Bala Hesar fort in Ghazni has survived the ravages of war. Credit: Najibullah Musafer/Killid

Kreshma Fakhri writes for Killid, an independent Afghan media group in partnership with IPS. By distributing the testimonies of survivors of war through print and radio, Killid strives for greater public awareness about people’s hopes and claims for justice, reconciliation and peace across Afghanistan. In this testimony, Zubaida from  the village of Qala Mullah recounts for the firs time how she, thirty-two years ago, watched her husband being taken away by Soviet soldiers.

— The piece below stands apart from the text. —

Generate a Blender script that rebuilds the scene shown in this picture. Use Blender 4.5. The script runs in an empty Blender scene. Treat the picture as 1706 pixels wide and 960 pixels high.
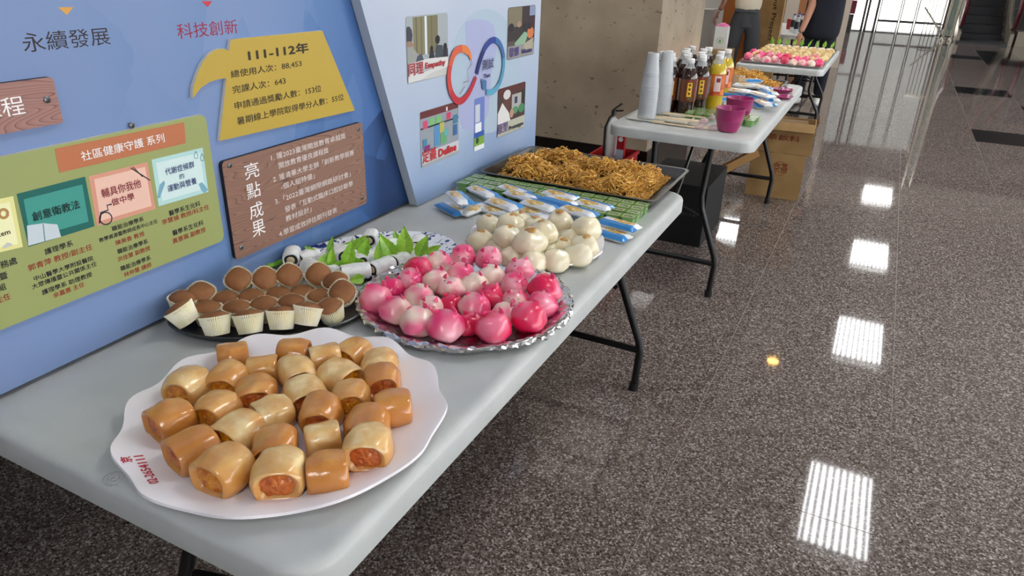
import bpy, bmesh, math, random
from mathutils import Vector, Matrix, Euler, noise
random.seed(7)
R = random.Random(11)
PI = math.pi
SC = bpy.context.scene
COL = SC.collection
MW = Matrix(((0.89150234, -0.21673368, 0.39780661), (0.4520712, 0.36893957, -0.81210543), (0.029244, 0.9038308, 0.42688954)))
CAMH = 1.43
FPX = 1182.04

# ---------------------------------------------------------------- camera
cam = bpy.data.cameras.new('camera'); camo = bpy.data.objects.new('camera', cam); COL.objects.link(camo)
camo.matrix_world = Matrix.Translation((0, 0, CAMH)) @ MW.to_4x4()
cam.sensor_width = 36; cam.lens = FPX / 1706 * 36; cam.clip_start = 0.02; cam.clip_end = 200
SC.camera = camo

# ---------------------------------------------------------------- world, exposure
w = bpy.data.worlds.new('world'); SC.world = w; w.use_nodes = True
bg = w.node_tree.nodes['Background']; bg.inputs[0].default_value = (0.93, 0.965, 1.0, 1); bg.inputs[1].default_value = 3.6
SC.view_settings.view_transform = 'Standard'; SC.view_settings.look = 'None'
SC.view_settings.exposure = 0.60; SC.view_settings.gamma = 1.0; SC.view_settings.use_curve_mapping = False
SC.cycles.max_bounces = 8; SC.cycles.use_denoising = True
LAMP = 17.0        # strength of the fluorescent panels

sun = bpy.data.lights.new('sun', 'SUN'); suno = bpy.data.objects.new('sun', sun); COL.objects.link(suno)
sun.energy = 5.0; sun.angle = 0.01; sun.color = (1, 0.96, 0.9); suno.rotation_euler = (math.radians(28), 0, 0)

# ---------------------------------------------------------------- pixel -> place helpers (1706 x 960 frame)
def ray(px, py): return MW @ Vector((px - 853, -(py - 480), -FPX))
def P(px, py, z):
    r = ray(px, py); t = (z - CAMH) / r.z
    return Vector((r.x * t, r.y * t, z))
def PX(px, py, x):
    r = ray(px, py); t = x / r.x
    return (r.y * t, CAMH + r.z * t)
def PY(px, py, y):
    r = ray(px, py); t = y / r.y
    return Vector((r.x * t, y, CAMH + r.z * t))
def dirang(px, py, z, ang):
    a = P(px, py, z); b = P(px + 10 * math.cos(math.radians(ang)), py - 10 * math.sin(math.radians(ang)), z)
    return math.atan2(b.y - a.y, b.x - a.x)

# ---------------------------------------------------------------- materials
def lin(c):
    return tuple(((v / 255) / 12.92 if v / 255 <= 0.04045 else ((v / 255 + 0.055) / 1.055) ** 2.4) for v in c) + (1,)
MATS = {}
def mat(name, col, rough=0.5, metal=0.0, col2=None, nscale=20.0, ramp=(0.4, 0.6), bump=0.0, bscale=60.0, coat=0.0, trans=0.0, sss=0.0,
        emit=0.0, alpha=1.0, detail=3.0, stretch=None, coord='Object', island=False, spec=None, rnd=False, ior=None):
    if name in MATS: return MATS[name]
    m = bpy.data.materials.new(name); m.use_nodes = True; MATS[name] = m
    nt = m.node_tree; N = nt.nodes; L = nt.links; b = N['Principled BSDF']
    b.inputs['Base Color'].default_value = lin(col); b.inputs['Roughness'].default_value = rough; b.inputs['Metallic'].default_value = metal
    b.inputs['Coat Weight'].default_value = coat; b.inputs['Coat Roughness'].default_value = 0.12
    b.inputs['Transmission Weight'].default_value = trans
    b.inputs['Alpha'].default_value = alpha
    if spec is not None: b.inputs['Specular IOR Level'].default_value = spec
    if ior: b.inputs['IOR'].default_value = ior
    if sss: b.inputs['Subsurface Weight'].default_value = sss; b.inputs['Subsurface Radius'].default_value = (0.01, 0.006, 0.004); b.inputs['Subsurface Scale'].default_value = 1.0
    if emit: b.inputs['Emission Color'].default_value = lin(col); b.inputs['Emission Strength'].default_value = emit
    tc = N.new('ShaderNodeTexCoord'); vec = tc.outputs[coord]
    if rnd:
        oi = N.new('ShaderNodeObjectInfo'); mu = N.new('ShaderNodeMath'); mu.operation = 'MULTIPLY'; mu.inputs[1].default_value = 37.0
        L.new(oi.outputs['Random'], mu.inputs[0]); ad = N.new('ShaderNodeVectorMath'); ad.operation = 'ADD'
        L.new(vec, ad.inputs[0]); L.new(mu.outputs[0], ad.inputs[1]); vec = ad.outputs[0]
    if stretch:
        mp = N.new('ShaderNodeMapping'); mp.inputs['Scale'].default_value = stretch; L.new(vec, mp.inputs[0]); vec = mp.outputs[0]
    if col2 is not None:
        if island:
            g = N.new('ShaderNodeNewGeometry'); fac = g.outputs['Random Per Island']
        else:
            n = N.new('ShaderNodeTexNoise'); n.inputs['Scale'].default_value = nscale; n.inputs['Detail'].default_value = detail; L.new(vec, n.inputs['Vector']); fac = n.outputs['Fac']
        r = N.new('ShaderNodeValToRGB'); r.color_ramp.elements[0].position = ramp[0]; r.color_ramp.elements[1].position = ramp[1]
        r.color_ramp.elements[0].color = lin(col); r.color_ramp.elements[1].color = lin(col2)
        L.new(fac, r.inputs[0]); L.new(r.outputs[0], b.inputs['Base Color'])
    if bump:
        n2 = N.new('ShaderNodeTexNoise'); n2.inputs['Scale'].default_value = bscale; n2.inputs['Detail'].default_value = 3; L.new(vec, n2.inputs['Vector'])
        bp = N.new('ShaderNodeBump'); bp.inputs['Strength'].default_value = bump; bp.inputs['Distance'].default_value = 0.002
        L.new(n2.outputs['Fac'], bp.inputs['Height']); L.new(bp.outputs[0], b.inputs['Normal'])
    return m
def flatmat(c, rough=0.55): return mat('print_%02x%02x%02x' % tuple(int(v) for v in c), c, rough, spec=0.3)

def ramp_set(r, stops, const=False):
    cr = r.color_ramp
    while len(cr.elements) > 1: cr.elements.remove(cr.elements[-1])
    cr.elements[0].position = stops[0][0]; cr.elements[0].color = lin(stops[0][1])
    for p, c in stops[1:]:
        e = cr.elements.new(p); e.color = lin(c)
    if const: cr.interpolation = 'CONSTANT'

# ---------------------------------------------------------------- mesh helpers
def mkmesh(name, verts, faces, mats, smooth=True, fm=None):
    me = bpy.data.meshes.new(name); me.from_pydata([tuple(v) for v in verts], [], faces)
    for m in (mats if isinstance(mats, (list, tuple)) else [mats]): me.materials.append(m)
    if smooth: me.polygons.foreach_set('use_smooth', [True] * len(me.polygons))
    if fm: me.polygons.foreach_set('material_index', fm)
    me.update(); return me
def link(name, me, parent=None, loc=None, rot=None, scale=None):
    o = bpy.data.objects.new(name, me); COL.objects.link(o)
    if parent: o.parent = parent
    if loc is not None: o.location = loc
    if rot is not None: o.rotation_euler = rot
    if scale is not None: o.scale = scale
    return o
def tag(o, label, cat, group=None, kind=None):
    if label: o['label'] = label
    if cat: o['category'] = cat
    if group: o['group'] = group
    if kind: o['kind'] = kind
    return o
def thing(name, label, cat, loc=(0, 0, 0), rz=0, group=None, rot=None):
    o = bpy.data.objects.new(name, None); COL.objects.link(o); o.location = loc
    o.rotation_euler = rot if rot is not None else (0, 0, rz); o.empty_display_size = 0.05
    return tag(o, label, cat, group)
class MB:
    def __init__(s): s.v = []; s.f = []; s.m = []
    def add(s, v, f, mi=0):
        k = len(s.v); s.v += [tuple(a) for a in v]; s.f += [tuple(i + k for i in q) for q in f]; s.m += [mi] * len(f); return s
    def box(s, c, d, rot=None, mi=0):
        x, y, z = (a / 2 for a in d); q = [Vector((sx * x, sy * y, sz * z)) for sx in (-1, 1) for sy in (-1, 1) for sz in (-1, 1)]
        if rot is not None: q = [rot @ a for a in q]
        q = [a + Vector(c) for a in q]
        return s.add(q, [(0, 1, 3, 2), (4, 6, 7, 5), (0, 4, 5, 1), (2, 3, 7, 6), (0, 2, 6, 4), (1, 5, 7, 3)], mi)
    def tube(s, pts, r, n=10, caps=True, mi=0, closed=False):
        pts = [Vector(p) for p in pts]; rs = r if isinstance(r, (list, tuple)) else [r] * len(pts)
        up = Vector((0, 0, 1)); vs = []; prev = None
        for i, p in enumerate(pts):
            t = (pts[min(i + 1, len(pts) - 1)] - pts[max(i - 1, 0)]).normalized()
            if prev is None:
                a = t.cross(up)
                if a.length < 0.05: a = t.cross(Vector((1, 0, 0)))
                a.normalize()
            else:
                a = prev - t * prev.dot(t); a.normalize()
            prev = a; b = t.cross(a)
            for k in range(n):
                an = 2 * PI * k / n; vs.append(p + (a * math.cos(an) + b * math.sin(an)) * rs[i])
        fs = []
        for i in range(len(pts) - 1):
            for k in range(n):
                fs.append((i * n + k, i * n + (k + 1) % n, (i + 1) * n + (k + 1) % n, (i + 1) * n + k))
        if caps: fs.append(tuple(range(n - 1, -1, -1))); fs.append(tuple((len(pts) - 1) * n + k for k in range(n)))
        return s.add(vs, fs, mi)
    def lathe(s, prof, n=32, mi=0, rf=None, zf=None, c=(0, 0, 0), closed=False):
        vs = []
        for (r, z) in prof:
            for k in range(n):
                a = 2 * PI * k / n; rr = rf(r, z, a) if rf else r; zz = zf(r, z, a) if zf else z
                if isinstance(rr, tuple): vs.append((c[0] + rr[0], c[1] + rr[1], c[2] + zz))
                else: vs.append((c[0] + rr * math.cos(a), c[1] + rr * math.sin(a), c[2] + zz))
        fs = []
        for i in range(len(prof) - 1):
            for k in range(n): fs.append((i * n + k, i * n + (k + 1) % n, (i + 1) * n + (k + 1) % n, (i + 1) * n + k))
        if prof[0][0] > 1e-6 and not closed: fs.append(tuple(range(n - 1, -1, -1)))
        if prof[-1][0] > 1e-6 and not closed: fs.append(tuple((len(prof) - 1) * n + k for k in range(n)))
        return s.add(vs, fs, mi)
    def prism(s, poly, z0, z1, mi=0):
        n = len(poly); vs = [(x, y, z0) for x, y in poly] + [(x, y, z1) for x, y in poly]
        fs = [tuple(range(n - 1, -1, -1)), tuple(range(n, 2 * n))] + [(k, (k + 1) % n, n + (k + 1) % n, n + k) for k in range(n)]
        return s.add(vs, fs, mi)
    def sphere(s, c, r, n=16, m=10, mi=0, fn=None):
        rx, ry, rz = r if isinstance(r, (tuple, list)) else (r, r, r)
        vs = []; 
        for i in range(m + 1):
            th = PI * i / m
            for k in range(n):
                a = 2 * PI * k / n; d = Vector((math.sin(th) * math.cos(a), math.sin(th) * math.sin(a), -math.cos(th)))
                q = fn(d) if fn else Vector((d.x * rx, d.y * ry, d.z * rz))
                vs.append(Vector(c) + q)
        fs = [(i * n + k, i * n + (k + 1) % n, (i + 1) * n + (k + 1) % n, (i + 1) * n + k) for i in range(m) for k in range(n)]
        return s.add(vs, fs, mi)
    def mesh(s, name, mats, smooth=True, merge=True):
        me = mkmesh(name, s.v, s.f, mats, smooth, s.m)
        if merge:
            bm = bmesh.new(); bm.from_mesh(me); bmesh.ops.remove_doubles(bm, verts=bm.verts, dist=1e-6)
            bmesh.ops.dissolve_degenerate(bm, edges=bm.edges, dist=1e-7); bmesh.ops.recalc_face_normals(bm, faces=bm.faces); bm.to_mesh(me); bm.free()
        if smooth:
            try: me.set_sharp_from_angle(angle=math.radians(38))
            except Exception: pass
        return me
    def build(s, name, mats, parent=None, smooth=True, loc=None, rot=None, merge=True):
        return link(name, s.mesh(name, mats, smooth, merge), parent, loc, rot)
def rrect(x0, y0, x1, y1, r, n=5):
    out = []
    for cx, cy, a0 in ((x1 - r, y1 - r, 0), (x0 + r, y1 - r, 90), (x0 + r, y0 + r, 180), (x1 - r, y0 + r, 270)):
        for k in range(n + 1):
            a = math.radians(a0 + 90 * k / n); out.append((cx + r * math.cos(a), cy + r * math.sin(a)))
    return out
ORD = ['first', 'second', 'third', 'fourth', 'fifth', 'sixth', 'seventh', 'eighth', 'ninth', 'tenth', 'eleventh', 'twelfth', 'thirteenth', 'fourteenth', 'fifteenth', 'sixteenth', 'seventeenth', 'eighteenth', 'nineteenth', 'twentieth', 'twenty-first', 'twenty-second', 'twenty-third', 'twenty-fourth']
def ordn(i, n, word='from left'):
    if i == 0: return 'leftmost'
    if i == n - 1: return 'rightmost'
    return ORD[i] + ' ' + word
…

“It was the 2nd Sawr in 1359 (April 21, 1980),” Zubaida begins her account of the events that happened 32 years ago. “My husband was visiting us in Jaghatoo district, in Ghazni. A year before the communist government of Babrak Karmal had won power with the help of the Russians (then Soviet Union).” Many Afghans were angry, she said, and “drawn into a fight between Jihad and atheism” as she says – the one led by U.S.-supported mujaheddin, the other by the ruling government. 

A man named Sayed Jagran was the commander of the anti-government forces in Jaghtoo district, where they lived. “In my village, Qala Mullah, he was carrying out propaganda against the government. But few people had the time for him. Most people were working on Bande Sardeh (a dam 28 kilometres away in south Ghazni).” Zubaida’s husband Mohammad Ismail was one of those who would come home on Thursday after a week of hard work, and return early in the morning on Saturday.

“One Thursday he came back and never went back to Bande Sardeh,” she says. Russian soldiers swarmed Qala Mullah after the Ashrars (anti-government forces) had already left the area. Only defenceless people remained. “ ‘Come out of your houses,’ the Russians shouted. We trooped into a compound — my husband was the first person they led away.

Zubaida and her six children tried to stop them, but he was taken away to nearby Qala Qata. “They took him to the centre of the village and shot him for siding with the opposition,” she remembers “They had no pity on anyone. They went from house-to-house killing all the men.”

In the end, they killed 21 of her relatives. Except for one farmer who escaped there was no male left to bury the dead, she says. “We ferried the bodies in a wheelbarrow, and buried them in a pit.”

“I tied a piece of red cloth on a pole on the top of our house so the Russians would not bomb us.”